>> BEGIN EXCERPTED RECORDS

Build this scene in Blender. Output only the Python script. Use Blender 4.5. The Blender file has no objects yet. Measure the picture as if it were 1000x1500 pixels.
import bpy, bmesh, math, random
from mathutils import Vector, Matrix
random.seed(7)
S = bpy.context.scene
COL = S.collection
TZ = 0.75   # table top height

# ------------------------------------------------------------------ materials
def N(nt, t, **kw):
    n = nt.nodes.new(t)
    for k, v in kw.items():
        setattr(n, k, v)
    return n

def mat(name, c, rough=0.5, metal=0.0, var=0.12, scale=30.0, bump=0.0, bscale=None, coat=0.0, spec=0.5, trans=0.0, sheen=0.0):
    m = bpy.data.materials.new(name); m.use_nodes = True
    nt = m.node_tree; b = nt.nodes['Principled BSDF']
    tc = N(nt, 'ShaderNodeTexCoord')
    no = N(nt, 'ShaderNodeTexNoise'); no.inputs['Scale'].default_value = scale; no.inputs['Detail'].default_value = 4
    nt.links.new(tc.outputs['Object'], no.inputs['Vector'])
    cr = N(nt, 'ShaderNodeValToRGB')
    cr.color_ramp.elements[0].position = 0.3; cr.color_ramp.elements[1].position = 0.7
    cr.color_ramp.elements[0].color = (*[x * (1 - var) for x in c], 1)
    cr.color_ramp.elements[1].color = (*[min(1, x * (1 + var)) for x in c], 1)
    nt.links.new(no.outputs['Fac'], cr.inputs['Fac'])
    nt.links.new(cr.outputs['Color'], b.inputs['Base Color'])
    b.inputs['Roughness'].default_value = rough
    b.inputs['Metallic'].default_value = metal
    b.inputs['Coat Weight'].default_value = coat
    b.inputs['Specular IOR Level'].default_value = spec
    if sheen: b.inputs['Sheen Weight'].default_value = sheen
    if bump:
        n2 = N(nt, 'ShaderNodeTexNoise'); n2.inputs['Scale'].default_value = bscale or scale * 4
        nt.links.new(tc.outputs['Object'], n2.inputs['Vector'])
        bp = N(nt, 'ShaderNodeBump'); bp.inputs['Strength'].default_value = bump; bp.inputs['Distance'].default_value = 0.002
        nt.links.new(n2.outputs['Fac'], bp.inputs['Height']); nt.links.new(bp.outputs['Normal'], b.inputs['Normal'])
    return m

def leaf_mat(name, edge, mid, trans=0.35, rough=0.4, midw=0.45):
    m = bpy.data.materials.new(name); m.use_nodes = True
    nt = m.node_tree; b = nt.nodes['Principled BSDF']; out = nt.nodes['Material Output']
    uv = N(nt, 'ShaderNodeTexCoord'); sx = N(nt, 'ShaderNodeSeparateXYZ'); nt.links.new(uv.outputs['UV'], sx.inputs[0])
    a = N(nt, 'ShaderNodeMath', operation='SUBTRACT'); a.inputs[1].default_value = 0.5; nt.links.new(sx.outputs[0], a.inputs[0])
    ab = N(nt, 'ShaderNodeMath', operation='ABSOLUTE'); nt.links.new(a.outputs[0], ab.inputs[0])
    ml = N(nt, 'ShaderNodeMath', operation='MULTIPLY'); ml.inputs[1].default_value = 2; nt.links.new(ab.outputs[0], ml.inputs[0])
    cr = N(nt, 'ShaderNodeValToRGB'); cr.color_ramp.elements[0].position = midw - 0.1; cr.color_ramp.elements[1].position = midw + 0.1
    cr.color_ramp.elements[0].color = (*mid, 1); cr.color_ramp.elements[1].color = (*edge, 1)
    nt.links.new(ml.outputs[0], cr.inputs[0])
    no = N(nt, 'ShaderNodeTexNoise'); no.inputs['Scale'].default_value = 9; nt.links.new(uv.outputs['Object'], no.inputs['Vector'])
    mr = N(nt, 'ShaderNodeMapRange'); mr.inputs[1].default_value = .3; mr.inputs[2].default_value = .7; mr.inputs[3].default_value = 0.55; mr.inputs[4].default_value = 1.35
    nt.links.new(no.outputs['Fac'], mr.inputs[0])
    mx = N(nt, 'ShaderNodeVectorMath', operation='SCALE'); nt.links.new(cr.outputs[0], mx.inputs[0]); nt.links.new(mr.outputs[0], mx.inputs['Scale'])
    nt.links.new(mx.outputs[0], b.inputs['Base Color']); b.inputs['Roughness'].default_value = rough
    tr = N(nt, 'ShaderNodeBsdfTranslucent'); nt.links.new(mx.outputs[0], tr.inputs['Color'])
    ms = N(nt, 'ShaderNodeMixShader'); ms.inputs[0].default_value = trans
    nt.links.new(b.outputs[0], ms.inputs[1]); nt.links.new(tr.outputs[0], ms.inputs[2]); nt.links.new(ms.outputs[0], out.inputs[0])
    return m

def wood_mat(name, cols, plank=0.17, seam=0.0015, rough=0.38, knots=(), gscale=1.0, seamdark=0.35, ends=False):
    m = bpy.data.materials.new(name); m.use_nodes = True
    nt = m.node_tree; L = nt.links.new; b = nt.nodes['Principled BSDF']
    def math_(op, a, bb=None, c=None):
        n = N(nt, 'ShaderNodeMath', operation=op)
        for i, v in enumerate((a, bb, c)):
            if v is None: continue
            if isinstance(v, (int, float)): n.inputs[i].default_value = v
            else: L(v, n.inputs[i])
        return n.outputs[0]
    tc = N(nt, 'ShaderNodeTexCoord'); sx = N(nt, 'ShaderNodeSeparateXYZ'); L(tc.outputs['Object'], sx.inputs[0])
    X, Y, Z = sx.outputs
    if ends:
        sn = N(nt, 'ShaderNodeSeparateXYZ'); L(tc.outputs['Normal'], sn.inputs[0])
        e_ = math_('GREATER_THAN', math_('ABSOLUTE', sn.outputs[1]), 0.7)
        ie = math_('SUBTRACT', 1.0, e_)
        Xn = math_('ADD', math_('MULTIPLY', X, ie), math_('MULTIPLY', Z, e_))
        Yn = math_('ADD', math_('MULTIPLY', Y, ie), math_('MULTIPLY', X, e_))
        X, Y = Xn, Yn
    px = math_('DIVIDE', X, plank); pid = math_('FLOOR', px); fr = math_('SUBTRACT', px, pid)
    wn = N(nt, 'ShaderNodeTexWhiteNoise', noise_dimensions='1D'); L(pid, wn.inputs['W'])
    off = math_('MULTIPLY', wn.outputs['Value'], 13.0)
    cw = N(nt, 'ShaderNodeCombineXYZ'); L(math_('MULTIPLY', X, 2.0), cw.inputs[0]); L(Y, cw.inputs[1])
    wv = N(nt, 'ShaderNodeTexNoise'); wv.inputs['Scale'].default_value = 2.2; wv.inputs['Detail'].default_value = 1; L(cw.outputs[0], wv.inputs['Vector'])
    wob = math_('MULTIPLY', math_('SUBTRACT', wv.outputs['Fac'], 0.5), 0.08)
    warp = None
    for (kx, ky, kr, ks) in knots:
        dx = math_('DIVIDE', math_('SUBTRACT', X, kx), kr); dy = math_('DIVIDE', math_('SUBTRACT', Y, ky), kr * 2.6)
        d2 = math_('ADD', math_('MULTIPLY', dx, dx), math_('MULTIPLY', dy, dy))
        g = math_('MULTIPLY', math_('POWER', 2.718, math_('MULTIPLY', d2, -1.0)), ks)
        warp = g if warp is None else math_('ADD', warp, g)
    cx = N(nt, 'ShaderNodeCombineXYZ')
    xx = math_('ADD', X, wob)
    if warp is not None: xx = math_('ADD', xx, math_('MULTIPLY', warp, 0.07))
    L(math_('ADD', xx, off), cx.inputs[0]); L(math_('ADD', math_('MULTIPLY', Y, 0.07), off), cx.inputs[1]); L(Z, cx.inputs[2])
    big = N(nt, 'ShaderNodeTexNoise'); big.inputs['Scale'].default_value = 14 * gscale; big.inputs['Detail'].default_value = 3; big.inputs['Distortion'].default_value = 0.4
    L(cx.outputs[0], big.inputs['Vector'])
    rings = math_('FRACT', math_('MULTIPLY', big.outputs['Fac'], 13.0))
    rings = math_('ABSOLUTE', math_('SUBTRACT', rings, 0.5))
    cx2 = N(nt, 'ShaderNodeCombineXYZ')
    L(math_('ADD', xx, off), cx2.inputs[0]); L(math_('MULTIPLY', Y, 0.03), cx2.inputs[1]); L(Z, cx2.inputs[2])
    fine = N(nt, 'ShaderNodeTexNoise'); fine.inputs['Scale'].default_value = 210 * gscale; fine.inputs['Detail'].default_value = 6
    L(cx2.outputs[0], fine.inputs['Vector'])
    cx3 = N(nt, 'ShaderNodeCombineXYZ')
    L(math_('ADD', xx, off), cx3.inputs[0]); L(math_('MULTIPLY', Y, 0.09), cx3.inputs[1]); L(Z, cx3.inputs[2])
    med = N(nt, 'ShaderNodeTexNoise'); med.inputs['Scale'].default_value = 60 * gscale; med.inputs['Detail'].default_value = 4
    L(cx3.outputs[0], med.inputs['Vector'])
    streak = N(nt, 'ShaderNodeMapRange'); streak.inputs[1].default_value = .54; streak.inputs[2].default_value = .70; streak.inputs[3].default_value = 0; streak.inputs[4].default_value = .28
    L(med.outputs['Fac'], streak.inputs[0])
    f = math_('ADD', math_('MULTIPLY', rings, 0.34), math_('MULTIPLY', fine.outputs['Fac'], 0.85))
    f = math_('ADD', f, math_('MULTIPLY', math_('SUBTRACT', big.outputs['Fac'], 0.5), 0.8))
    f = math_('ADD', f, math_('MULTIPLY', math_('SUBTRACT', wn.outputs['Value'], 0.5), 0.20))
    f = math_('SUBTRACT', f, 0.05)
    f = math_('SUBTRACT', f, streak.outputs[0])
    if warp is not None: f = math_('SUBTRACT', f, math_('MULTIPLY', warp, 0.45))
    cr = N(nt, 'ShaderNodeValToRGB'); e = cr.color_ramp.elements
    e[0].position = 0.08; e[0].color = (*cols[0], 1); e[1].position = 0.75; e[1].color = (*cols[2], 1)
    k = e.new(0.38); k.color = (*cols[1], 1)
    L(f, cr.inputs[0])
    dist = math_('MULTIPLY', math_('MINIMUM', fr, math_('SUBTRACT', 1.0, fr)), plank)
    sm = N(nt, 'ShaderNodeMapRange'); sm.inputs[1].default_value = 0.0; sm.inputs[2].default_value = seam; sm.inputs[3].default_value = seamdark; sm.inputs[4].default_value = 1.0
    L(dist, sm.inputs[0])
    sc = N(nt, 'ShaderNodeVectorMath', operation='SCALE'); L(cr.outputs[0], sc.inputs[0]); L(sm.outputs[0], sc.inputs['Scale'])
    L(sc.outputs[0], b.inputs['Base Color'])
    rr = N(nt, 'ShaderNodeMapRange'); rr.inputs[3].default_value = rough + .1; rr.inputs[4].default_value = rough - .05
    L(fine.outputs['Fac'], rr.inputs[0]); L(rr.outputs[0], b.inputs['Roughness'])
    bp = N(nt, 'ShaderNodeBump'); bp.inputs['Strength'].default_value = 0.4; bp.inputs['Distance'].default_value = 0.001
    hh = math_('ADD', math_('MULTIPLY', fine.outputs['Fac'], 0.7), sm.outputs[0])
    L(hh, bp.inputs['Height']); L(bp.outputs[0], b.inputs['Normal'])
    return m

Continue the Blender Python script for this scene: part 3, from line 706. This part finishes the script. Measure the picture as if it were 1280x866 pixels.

>> END EXCERPTED RECORDS

## WRITTEN PROBLEM
Show, from the material above, each line that includes the string "Python".

## EXPECTED ANSWER
Build this scene in Blender. Output only the Python script. Use Blender 4.5. The Blender file has no objects yet. Measure the picture as if it were 1000x1500 pixels.
Continue the Blender Python script for this scene: part 3, from line 706. This part finishes the script. Measure the picture as if it were 1280x866 pixels.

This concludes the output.